For business-to-business contracts, the relevant statutes are the Sale of Goods Act (SGA) 1979 and the Supply of Goods and Services Act (SGSA) 1982.
What does the Sale of Goods Act 1979 state about implied terms?
Under the Sale of Goods Act 1979, certain implied terms are established:
- Section 12(1): There is an implied term that the seller has a right to sell the goods.
- Section 13(1): For goods sold by description, there is an implied term that the goods will correspond with that description.
- Section 14(2): If the seller sells goods in the course of a business, there is an implied term that the goods supplied under the contract are of satisfactory quality.
- Section 14(3): If the buyer makes known a particular purpose for which the goods are being bought, there is an implied term that the goods will be reasonably fit for that purpose.
What are the implications of the Sale of Goods Act 1979’s conditions?
Sections 12, 13, and 14 of the SGA 1979 are classified as ‘conditions’ and impose strict liability, meaning liability does not depend on fault by the seller.
If these terms are breached, the innocent party can reject the goods and obtain a refund, as well as claim damages unless:
(a) The buyer has accepted the goods.
(b) In the case of breaches regarding sections 13 and 14, the breach is so slight that it would be unreasonable to reject the goods.

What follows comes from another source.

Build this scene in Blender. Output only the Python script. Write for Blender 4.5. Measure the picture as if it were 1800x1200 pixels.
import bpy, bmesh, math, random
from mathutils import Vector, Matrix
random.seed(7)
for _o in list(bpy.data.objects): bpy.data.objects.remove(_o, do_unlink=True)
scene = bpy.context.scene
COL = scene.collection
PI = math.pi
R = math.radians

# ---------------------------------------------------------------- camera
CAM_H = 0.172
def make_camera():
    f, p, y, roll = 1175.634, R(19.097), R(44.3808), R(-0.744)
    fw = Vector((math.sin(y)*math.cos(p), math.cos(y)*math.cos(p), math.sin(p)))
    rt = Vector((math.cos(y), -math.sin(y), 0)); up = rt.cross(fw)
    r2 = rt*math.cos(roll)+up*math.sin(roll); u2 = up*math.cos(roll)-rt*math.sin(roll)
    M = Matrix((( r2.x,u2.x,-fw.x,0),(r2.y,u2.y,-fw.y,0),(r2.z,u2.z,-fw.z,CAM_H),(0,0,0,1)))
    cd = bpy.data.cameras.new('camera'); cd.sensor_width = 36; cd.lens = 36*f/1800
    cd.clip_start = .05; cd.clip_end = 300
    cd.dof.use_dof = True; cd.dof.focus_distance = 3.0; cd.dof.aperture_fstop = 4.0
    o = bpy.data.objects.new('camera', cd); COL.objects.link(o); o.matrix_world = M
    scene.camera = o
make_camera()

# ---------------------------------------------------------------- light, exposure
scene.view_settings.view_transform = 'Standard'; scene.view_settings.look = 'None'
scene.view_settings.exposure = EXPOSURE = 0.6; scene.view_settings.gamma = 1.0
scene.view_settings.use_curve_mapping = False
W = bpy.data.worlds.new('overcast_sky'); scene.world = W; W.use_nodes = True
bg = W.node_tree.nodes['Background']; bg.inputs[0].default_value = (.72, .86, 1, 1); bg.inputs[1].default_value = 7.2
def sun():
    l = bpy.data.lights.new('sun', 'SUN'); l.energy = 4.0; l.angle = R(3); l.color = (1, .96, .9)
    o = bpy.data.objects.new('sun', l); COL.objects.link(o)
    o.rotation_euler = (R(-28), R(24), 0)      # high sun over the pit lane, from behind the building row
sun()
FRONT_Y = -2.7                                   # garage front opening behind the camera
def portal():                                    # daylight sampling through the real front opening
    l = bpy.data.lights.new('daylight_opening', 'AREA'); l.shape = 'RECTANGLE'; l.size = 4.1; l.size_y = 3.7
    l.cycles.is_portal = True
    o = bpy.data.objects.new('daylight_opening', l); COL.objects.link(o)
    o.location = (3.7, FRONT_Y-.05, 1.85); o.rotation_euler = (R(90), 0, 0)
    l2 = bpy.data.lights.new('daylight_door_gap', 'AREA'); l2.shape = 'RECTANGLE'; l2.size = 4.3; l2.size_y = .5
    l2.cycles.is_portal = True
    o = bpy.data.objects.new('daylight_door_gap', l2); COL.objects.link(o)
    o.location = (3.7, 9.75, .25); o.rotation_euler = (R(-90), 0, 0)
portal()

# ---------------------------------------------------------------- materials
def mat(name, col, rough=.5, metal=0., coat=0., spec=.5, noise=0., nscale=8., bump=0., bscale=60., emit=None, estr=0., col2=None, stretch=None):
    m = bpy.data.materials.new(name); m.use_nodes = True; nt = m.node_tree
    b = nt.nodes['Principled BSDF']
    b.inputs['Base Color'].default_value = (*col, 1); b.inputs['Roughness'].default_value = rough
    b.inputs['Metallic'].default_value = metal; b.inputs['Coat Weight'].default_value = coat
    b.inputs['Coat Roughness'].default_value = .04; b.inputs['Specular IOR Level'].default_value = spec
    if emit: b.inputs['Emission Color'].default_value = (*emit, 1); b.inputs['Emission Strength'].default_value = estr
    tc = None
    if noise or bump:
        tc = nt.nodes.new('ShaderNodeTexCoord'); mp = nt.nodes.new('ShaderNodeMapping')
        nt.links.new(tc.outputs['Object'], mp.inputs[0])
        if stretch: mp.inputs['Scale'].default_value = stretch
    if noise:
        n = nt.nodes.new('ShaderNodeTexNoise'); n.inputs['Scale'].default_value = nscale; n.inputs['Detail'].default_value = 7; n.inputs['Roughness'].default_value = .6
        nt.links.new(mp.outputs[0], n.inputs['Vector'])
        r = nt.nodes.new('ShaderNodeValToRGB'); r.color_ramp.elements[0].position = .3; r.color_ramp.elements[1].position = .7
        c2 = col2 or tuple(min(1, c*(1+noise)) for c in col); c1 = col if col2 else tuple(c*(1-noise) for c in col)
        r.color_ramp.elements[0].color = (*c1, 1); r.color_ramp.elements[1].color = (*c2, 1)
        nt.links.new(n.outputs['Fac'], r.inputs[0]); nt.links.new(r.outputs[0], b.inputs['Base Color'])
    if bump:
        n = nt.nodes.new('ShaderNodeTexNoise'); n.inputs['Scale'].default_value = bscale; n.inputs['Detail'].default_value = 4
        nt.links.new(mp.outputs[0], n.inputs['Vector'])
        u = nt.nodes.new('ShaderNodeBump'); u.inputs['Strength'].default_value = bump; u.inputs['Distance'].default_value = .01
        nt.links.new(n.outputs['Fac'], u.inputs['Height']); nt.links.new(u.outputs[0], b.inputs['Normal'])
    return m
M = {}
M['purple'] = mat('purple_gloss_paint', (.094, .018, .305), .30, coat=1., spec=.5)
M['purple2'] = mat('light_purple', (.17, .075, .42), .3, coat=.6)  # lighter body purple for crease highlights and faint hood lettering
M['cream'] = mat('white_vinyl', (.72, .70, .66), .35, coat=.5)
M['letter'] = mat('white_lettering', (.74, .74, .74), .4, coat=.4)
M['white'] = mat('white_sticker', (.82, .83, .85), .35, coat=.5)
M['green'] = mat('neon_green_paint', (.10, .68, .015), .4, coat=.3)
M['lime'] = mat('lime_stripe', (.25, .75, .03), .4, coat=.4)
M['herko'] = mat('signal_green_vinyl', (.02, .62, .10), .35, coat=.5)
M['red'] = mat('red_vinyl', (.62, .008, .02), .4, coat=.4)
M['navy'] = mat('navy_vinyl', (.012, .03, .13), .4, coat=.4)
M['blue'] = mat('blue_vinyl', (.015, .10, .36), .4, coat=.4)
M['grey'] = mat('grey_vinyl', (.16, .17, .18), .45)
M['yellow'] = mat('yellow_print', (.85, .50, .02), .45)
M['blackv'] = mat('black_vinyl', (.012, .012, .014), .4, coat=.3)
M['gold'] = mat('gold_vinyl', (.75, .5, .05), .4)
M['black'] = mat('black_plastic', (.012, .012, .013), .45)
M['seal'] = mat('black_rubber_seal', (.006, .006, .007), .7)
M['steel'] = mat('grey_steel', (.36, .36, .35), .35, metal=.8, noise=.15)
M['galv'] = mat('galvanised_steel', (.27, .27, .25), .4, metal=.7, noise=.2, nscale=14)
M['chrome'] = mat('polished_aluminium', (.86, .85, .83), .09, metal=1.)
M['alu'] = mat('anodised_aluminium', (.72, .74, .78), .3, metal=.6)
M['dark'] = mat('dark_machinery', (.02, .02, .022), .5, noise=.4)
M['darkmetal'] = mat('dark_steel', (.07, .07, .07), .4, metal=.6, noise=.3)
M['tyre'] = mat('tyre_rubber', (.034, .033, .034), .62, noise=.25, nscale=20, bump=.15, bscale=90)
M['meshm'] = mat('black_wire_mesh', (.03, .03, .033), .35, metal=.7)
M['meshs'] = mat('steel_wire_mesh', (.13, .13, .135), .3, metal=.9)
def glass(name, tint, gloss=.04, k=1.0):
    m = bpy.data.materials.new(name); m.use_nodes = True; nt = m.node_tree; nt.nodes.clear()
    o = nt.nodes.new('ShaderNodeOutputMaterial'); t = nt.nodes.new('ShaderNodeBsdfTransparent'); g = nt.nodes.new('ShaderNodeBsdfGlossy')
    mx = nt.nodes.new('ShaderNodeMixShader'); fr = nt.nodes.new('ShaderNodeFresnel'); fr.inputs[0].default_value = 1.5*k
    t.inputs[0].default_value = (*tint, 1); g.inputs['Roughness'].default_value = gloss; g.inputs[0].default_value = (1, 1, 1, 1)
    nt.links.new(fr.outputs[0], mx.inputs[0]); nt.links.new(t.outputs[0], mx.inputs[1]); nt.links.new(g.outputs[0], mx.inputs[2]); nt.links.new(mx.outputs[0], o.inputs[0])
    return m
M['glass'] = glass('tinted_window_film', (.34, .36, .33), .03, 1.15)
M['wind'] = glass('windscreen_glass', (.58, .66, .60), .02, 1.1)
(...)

Strict liability means the seller does not need to be personally at fault for the goods not meeting the description or being defective.
What are the main types of contracts in relation to the Sale of Goods and Services Act 1982?
Apart from contracts for the sale of goods, the two other main types of contracts include:
- Contracts for a service/work (e.g., furniture removal contracts).
- Contracts that involve both the supply of work and materials (e.g., a contract to supply and fit a new kitchen).
The Supply of Goods and Services Act 1982 implies certain terms related to the work/service supplied, and terms nearly identical to those in the SGA 1979 in relation to any goods supplied.